Dom Pedro Carlos Cipollini
Bispo de Santo André
Bispo de Santo André
O
avassalador desenvolvimento tecnológico ocorrido nos últimos quarenta anos,
está elevando o ser humano a uma categoria de quase onipotência. Através da
técnica, o ser humano multiplica sua presença nas vídeo conferências, faz
diagnósticos precisos na área da saúde, perscruta o universo e altera o ritmo
da natureza, entre outras façanhas que envolvem o auxílio de inúmeras e novas
máquinas inteligentes.
Diante
deste quadro se pode perguntar pela necessidade da fé em Deus, o que equivale a
perguntar sobre o valor da oração, pois somente reza quem tem fé.
Com tanto
poder em suas mãos o ser humano é tentado a se esquecer de Deus ou a substituir
o próprio Deus em sua vida, sendo Deus para si mesmo. Mas lá no seu íntimo o
homem percebe que permanece o lugar secreto onde mora o próprio Deus, pois o
homem é criado à imagem e semelhança de Deus. Criado para ser semelhante a
Deus. O problema, o conflito, surge quando quer ser semelhante a Deus sem Deus.
A Palavra
de Deus ensina que Deus é criador e amigo do ser humano. Tem satisfação em
entrar em contato com ele (Gn 3,8-9). Deus associa o homem à criação, fazendo
dele o guardião da natureza. E ao se assombrar diante da natureza e mesmo das
suas próprias capacidades, o ser humano carrega em si, neste assombro, um elemento
positivo de oração.
A oração
é dirigir-se a Deus que sabemos que nos ama e falar com Ele na simplicidade.

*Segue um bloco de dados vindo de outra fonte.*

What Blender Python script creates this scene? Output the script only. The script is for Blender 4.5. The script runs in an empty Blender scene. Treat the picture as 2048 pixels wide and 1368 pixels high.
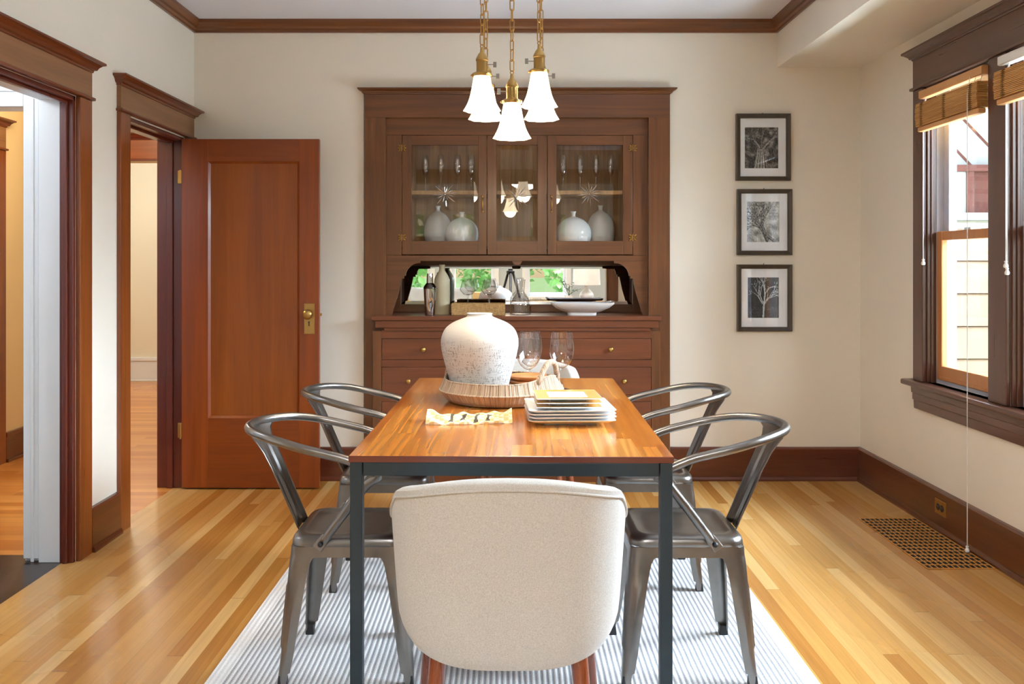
import bpy, bmesh, math, random
from mathutils import Vector, Matrix, noise as mnoise
random.seed(7)
PI = math.pi
S = bpy.context.scene
COL = S.collection
F = 1820.0            # focal length in pixels of the 2048 px wide frame
VX, VY, CH = 1018.0, 527.0, 1.30   # vanishing point of the room and the camera height

def wx(px, Y): return (px - VX) * Y / F
def wz(py, Y): return CH - (py - VY) * Y / F

# ------------------------------------------------------------------ materials
MATS = {}
def lin(c):
    return tuple(((v / 255.0) / 12.92 if v / 255.0 <= 0.04045 else ((v / 255.0 + 0.055) / 1.055) ** 2.4) for v in c)

class NT:
    def __init__(s, name):
        s.m = bpy.data.materials.new(name); s.m.use_nodes = True
        s.t = s.m.node_tree; s.t.nodes.clear()
        s.out = s.t.nodes.new('ShaderNodeOutputMaterial')
        MATS[name] = s.m
    def n(s, kind, **kw):
        nd = s.t.nodes.new('ShaderNode' + kind)
        for k, v in kw.items():
            if k.startswith('i_'):
                key = k[2:].replace('_', ' ')
                nd.inputs[key].default_value = v
            else: setattr(nd, k, v)
        return nd
    def l(s, a, b): s.t.links.new(a, b)
    def math(s, op, a, b=None, c=None):
        nd = s.t.nodes.new('ShaderNodeMath'); nd.operation = op
        for i, v in enumerate((a, b, c)):
            if v is None: continue
            if isinstance(v, (int, float)): nd.inputs[i].default_value = v
            else: s.l(v, nd.inputs[i])
        return nd.outputs[0]
    def ramp(s, fac, stops):
        r = s.t.nodes.new('ShaderNodeValToRGB')
        e = r.color_ramp.elements
        while len(e) < len(stops): e.new(0.5)
        for el, (p, c) in zip(e, stops):
            el.position = p; el.color = (*c, 1)
        s.l(fac, r.inputs[0]); return r.outputs[0]
    def mix(s, fac, a, b, blend='MIX'):
        nd = s.t.nodes.new('ShaderNodeMix'); nd.data_type = 'RGBA'; nd.blend_type = blend
        for sock, v in ((nd.inputs[0], fac), (nd.inputs[6], a), (nd.inputs[7], b)):
            if isinstance(v, (int, float)): sock.default_value = v
            elif isinstance(v, tuple): sock.default_value = (*v[:3], 1)
            else: s.l(v, sock)
        return nd.outputs[2]
    def coord(s, scale=(1, 1, 1), which='Object'):
        tc = s.t.nodes.new('ShaderNodeTexCoord'); mp = s.t.nodes.new('ShaderNodeMapping')
        mp.inputs['Scale'].default_value = scale
        s.l(tc.outputs[which], mp.inputs[0]); return mp.outputs[0]
    def noise(s, vec, scale=5, detail=3, rough=.5, dist=0):
        nd = s.t.nodes.new('ShaderNodeTexNoise')
        nd.inputs['Scale'].default_value = scale; nd.inputs['Detail'].default_value = detail
        nd.inputs['Roughness'].default_value = rough; nd.inputs['Distortion'].default_value = dist
        s.l(vec, nd.inputs['Vector']); return nd.outputs[0]
    def bsdf(s, color=None, rough=.5, metal=0, bump=None, bstr=.2, bdist=.002, **kw):
        b = s.t.nodes.new('ShaderNodeBsdfPrincipled')
        if color is not None:
            if isinstance(color, tuple): b.inputs['Base Color'].default_value = (*color[:3], 1)
            else: s.l(color, b.inputs['Base Color'])
        if isinstance(rough, (int, float)): b.inputs['Roughness'].default_value = rough
        else: s.l(rough, b.inputs['Roughness'])
        b.inputs['Metallic'].default_value = metal
        for k, v in kw.items(): b.inputs[k.replace('_', ' ')].default_value = v
        if bump is not None:
            bp = s.t.nodes.new('ShaderNodeBump'); bp.inputs['Strength'].default_value = bstr
            bp.inputs['Distance'].default_value = bdist
            s.l(bump, bp.inputs['Height']); s.l(bp.outputs[0], b.inputs['Normal'])
        s.l(b.outputs[0], s.out.inputs[0]); return b

def paint(name, c, rough=.6, bump=True, mottled=.03):
    t = NT(name); v = t.coord()
    c = lin(c)
    n1 = t.noise(v, 1.3, 3)
    col = t.ramp(n1, [(.3, tuple(x * (1 - mottled) for x in c)), (.7, tuple(min(1, x * (1 + mottled)) for x in c))])
    t.bsdf(col, rough, bump=t.noise(v, 220, 2) if bump else None, bstr=.08, bdist=.001)
    return t.m

def plain(name, c, rough=.5, metal=0, **kw):
    t = NT(name); v = t.coord(); c = lin(c)
    n1 = t.noise(v, 9, 3)
    col = t.ramp(n1, [(.3, tuple(x * .95 for x in c)), (.7, tuple(min(1, x * 1.05) for x in c))])
    t.bsdf(col, rough, metal, **kw); return t.m

def wood(name, dark, light, axis='z', rough=.35, fine=1.0, coat=.25, contrast=1.0, worn=0):
    t = NT(name)
    ax = 'xyz'.index(axis)
    sc = [9 * fine] * 3; sc[ax] = .55 * fine
    sf = [70 * fine] * 3; sf[ax] = 2.2 * fine
    sb = [1.6] * 3
    a = t.noise(t.coord(tuple(sc)), 1.6, 5, .6, 1.2)
    b = t.noise(t.coord(tuple(sf)), 1.3, 4, .6, .4)
    c = t.noise(t.coord(tuple(sb)), 1.2, 2)
    f = t.math('ADD', t.math('MULTIPLY', a, .62), t.math('MULTIPLY', b, .22))
    f = t.math('ADD', f, t.math('MULTIPLY', c, .16))
    dk, lt = lin(dark), lin(light)
    col = t.ramp(f, [(.5 - .22 / contrast, dk), (.5 + .22 / contrast, lt)])
    if worn:
        w = t.noise(t.coord(tuple(x * .35 for x in sf)), 2.1, 3, .7)
        m = t.math('MULTIPLY', t.math('GREATER_THAN', w, .735), worn)
        col = t.mix(m, col, tuple(min(1, x * 2.2) for x in lt))
    rr = t.math('ADD', t.math('MULTIPLY', b, .14), rough - .07)
    bs = t.bsdf(col, rr, bump=b, bstr=.12, bdist=.001)
    bs.inputs['Coat Weight'].default_value = coat; bs.inputs['Coat Roughness'].default_value = .18
    return t.m

def planks(name, stops, along='y', width=.057, length=1.3, rough=.28, grain=(.86, 1.08), cath=0.0, gap=.02, coat=.25):
    """strip boards: every board its own tone, thin dark joints, grain along the board"""
    t = NT(name)
    tc = t.n('TexCoord'); sp = t.n('SeparateXYZ'); t.l(tc.outputs['Object'], sp.inputs[0])
    u = sp.outputs['Y'] if along == 'y' else sp.outputs['X']
    v = sp.outputs['X'] if along == 'y' else sp.outputs['Y']
    vr = t.math('DIVIDE', v, width); row = t.math('FLOOR', vr)
    wn = t.n('TexWhiteNoise', noise_dimensions='1D'); t.l(row, wn.inputs['W'])
    ur = t.math('DIVIDE', t.math('ADD', u, t.math('MULTIPLY', wn.outputs['Value'], length * 3)), length)
    cell = t.math('FLOOR', ur)
    cb = t.n('CombineXYZ'); t.l(row, cb.inputs[0]); t.l(cell, cb.inputs[1])
    w2 = t.n('TexWhiteNoise', noise_dimensions='2D'); t.l(cb.outputs[0], w2.inputs['Vector'])
    rnd = w2.outputs['Value']
    base = t.ramp(rnd, stops)
    # grain, shifted per board
    cg = t.n('CombineXYZ')
    t.l(t.math('MULTIPLY', u, .5 if cath else 1.4), cg.inputs[0]); t.l(t.math('MULTIPLY', v, 42), cg.inputs[1])
    t.l(t.math('MULTIPLY', rnd, 60), cg.inputs[2])
    g = t.noise(cg.outputs[0], 1.4, 5, .62, .8)
    gcol = t.ramp(g, [(.3, (grain[0],) * 3), (.7, (grain[1],) * 3)])
    col = t.mix(1.0, base, gcol, 'MULTIPLY')
    if cath:
        cc = t.n('CombineXYZ')
        t.l(t.math('MULTIPLY', u, .85), cc.inputs[0]); t.l(t.math('MULTIPLY', v, 13), cc.inputs[1])
        t.l(t.math('MULTIPLY', rnd, 37), cc.inputs[2])
        h = t.noise(cc.outputs[0], 1.0, 2.0, .45, .2)
        ph = t.math('ADD', t.math('MULTIPLY', v, 190), t.math('MULTIPLY', h, 24))
        rings = t.math('SINE', ph)
        rc = t.ramp(t.math('ADD', t.math('MULTIPLY', rings, .5), .5), [(.0, (1 - cath, 1 - cath * 1.2, 1 - cath * 1.35)), (1, (1.05, 1.04, 1.02))])
        col = t.mix(1.0, col, rc, 'MULTIPLY')
    fr = t.math('FRACT', vr); fu = t.math('FRACT', ur)
    e1 = t.math('LESS_THAN', fr, gap); e2 = t.math('LESS_THAN', fu, .0016)
    edge = t.math('MAXIMUM', e1, e2)
    dk = tuple(x * .35 for x in stops[0][1])
    col = t.mix(t.math('MULTIPLY', edge, .55 if gap > .01 else .0), col, dk)
    big = t.noise(t.coord((.8, .8, .8)), 1.2, 2)
    rr = t.math('ADD', t.math('MULTIPLY', big, .16), rough - .08)
    bs = t.bsdf(col, rr, bump=t.math('SUBTRACT', t.math('MULTIPLY', g, .25), edge), bstr=.10, bdist=.001)
    bs.inputs['Coat Weight'].default_value = coat; bs.inputs['Coat Roughness'].default_value = .15
    return t.m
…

Jesus recomenda: “Importa orar sempre e não cessar de o fazer” (Lc 18,1). Jesus
reza sempre e ensinou a belíssima oração do Pai Nosso. É preciso orar não só
para pedir, mas para demonstrar amor por Deus. Até Ele, não chegarão palavras
desprovidas de sentimento. Orar é necessário para que sintonizemos nossa
vontade com a de Deus. Vontade que é a fonte de todo o bem.
O Brasil
no alvorecer da República, estava dominado pelo pensamento positivista que via
a religião como fruto da ignorância. Pois bem, neste período um dos brasileiros
que mais sobressaíram pela inteligência escreveu: “Oração e trabalho são os
recursos mais poderosos na criação moral do homem. A oração é o íntimo
sublimar-se da alma pelo contato com Deus. O trabalho é o inteirar, o
desenvolver, o apurar das energias do corpo e do espírito, mediante a ação
contínua sobre si mesmos e sobre o mundo onde labutamos” (Rui Barbosa).
A Bíblia
dá-nos exemplos significativos de oração tanto pública como privada, sendo os
Salmos o exemplo mais universal. Neles estão espelhadas orações de súplica,
louvor, arrependimento, petição, orações que Jesus levará á perfeição. É
possível orar sempre, até em um mercado ou passeio solitário, no seu trabalho,
comprando ou vendendo, ou mesmo cozinhando, esta é a opinião de muitos santos.
À
pergunta que dá título a este artigo respondo com a surpreendente conversa de
dois personagens do inigualável romance de Guimarães Rosa: “O que mais penso,
texto e explico: todo o mundo é louco. O senhor, eu, nós, as pessoas todas. Por
isso é que se carece principalmente de religião: para se desendoidecer,
desdoidar. Reza é que sara da loucura. No geral. Isso é que é a salvação da
alma...” (Grande Sertão: Veredas p.8).
Que nesta
quaresma possamos percorrer o caminho da oração.